I’ve been to umpteen different stylists in the past five years, and they’ve all been satisfactory but I’ve never really settled in with one in particular. The previous long-term stylist also saw just about everyone in my ex’s family and while I liked his work and him very much, the man should have worked in a news room!
I’m sure it was just something for him to talk about to pass the time but I found out more about what was going on in the family from him than from anyone else…which could be unnerving when the news was me. About the last time I saw him, I had a lunch-time appointment with him. Five minutes before leaving for my appointment, I was told I had an emergency business trip to make, given the details, and then I had to scramble to get to the appointment on time. Because I hate to be late to anywhere, I mentioned why to my stylist. No problem. He cut my hair while we chatted about my job and my books and my kids, and I went back to the office for tons of mandatory meetings that would give me more information about my trip.
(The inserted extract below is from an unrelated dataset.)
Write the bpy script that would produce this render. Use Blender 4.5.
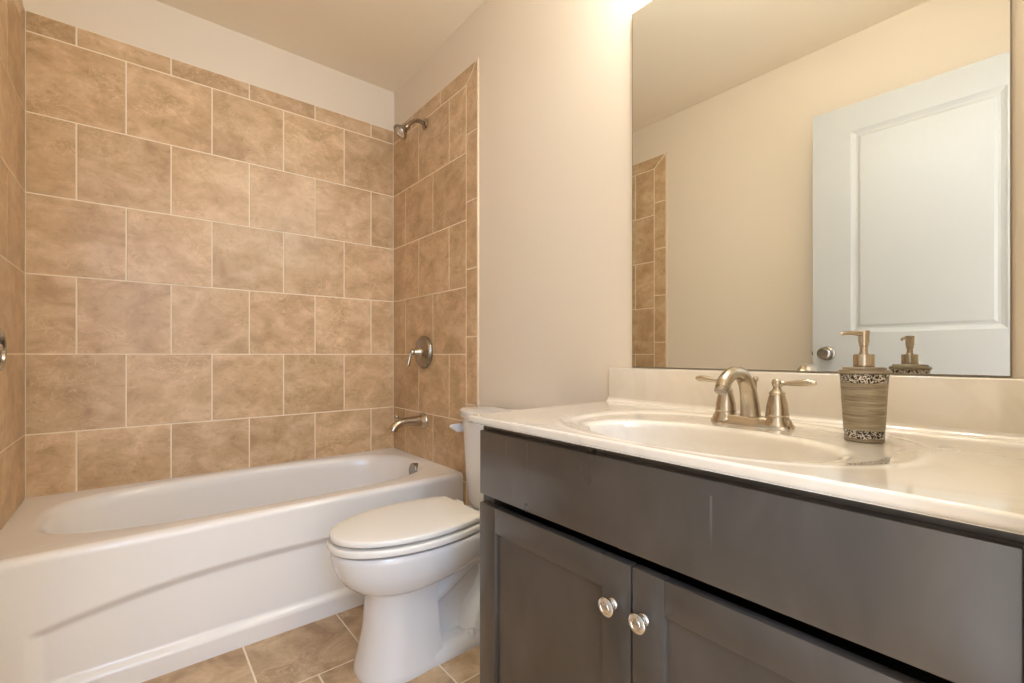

Meanwhile, a family member had a hair cut in the afternoon and learned of my upcoming trip and told another relative who told another relative who mentioned it to my ex’s mom who called my ex at work. By the time I got out of my meetings, my ex was already upset that I was going out of town and hadn’t told him.
Not that anything I ever told him was a secret but I got tired of hearing every conversation repeated back to me by every relative who visited his salon in the next week—and there was always at least one who did.
He didn’t make me nervous though. For as much as I liked him, his gossip irritated me and that’s why I left.
The reason hair stylists make me nervous goes all the way back to my college days to a stylist I also liked very much—and it’s also because of gossip.
I remember her as being beautiful, mid-30’s, and very outgoing. I was about 20 and I met her through some of my drama club friends at a wedding where she fixed the bride’s hair. I watched her cut two friends’ hair one weekend while we all chatted.
It’s funny that I knew her for about a year but the only thing I remember about her was what she said that day and I always found a reason not to be around her after that. I had mentioned a certain well-known beauty queen I knew through one of my classes and how beautiful her hair was. I was earnest when I said it, and I also meant it as a compliment because I knew the stylist whittling away with her scissors had “done” this girl’s hair for State and National beauty pageants—yes, this was a celebrity in those days but long forgotten now. I’d seen the stylist with the beauty queen and they always seemed so close.
“Yes, she has beautiful hair,” the stylist told us, “but she’s dirrrrrrrrrty.” She went on to describe all sorts of health and hygiene problems Miss Gorgeous had that none of us would ever have known or suspected.
Some people might feel good to hear that they’re “cleaner” than a glamorous celebrity, but I always felt a little nervous around hair stylists after that because I never knew what she was saying about my friends and me while seeming to be so close to us.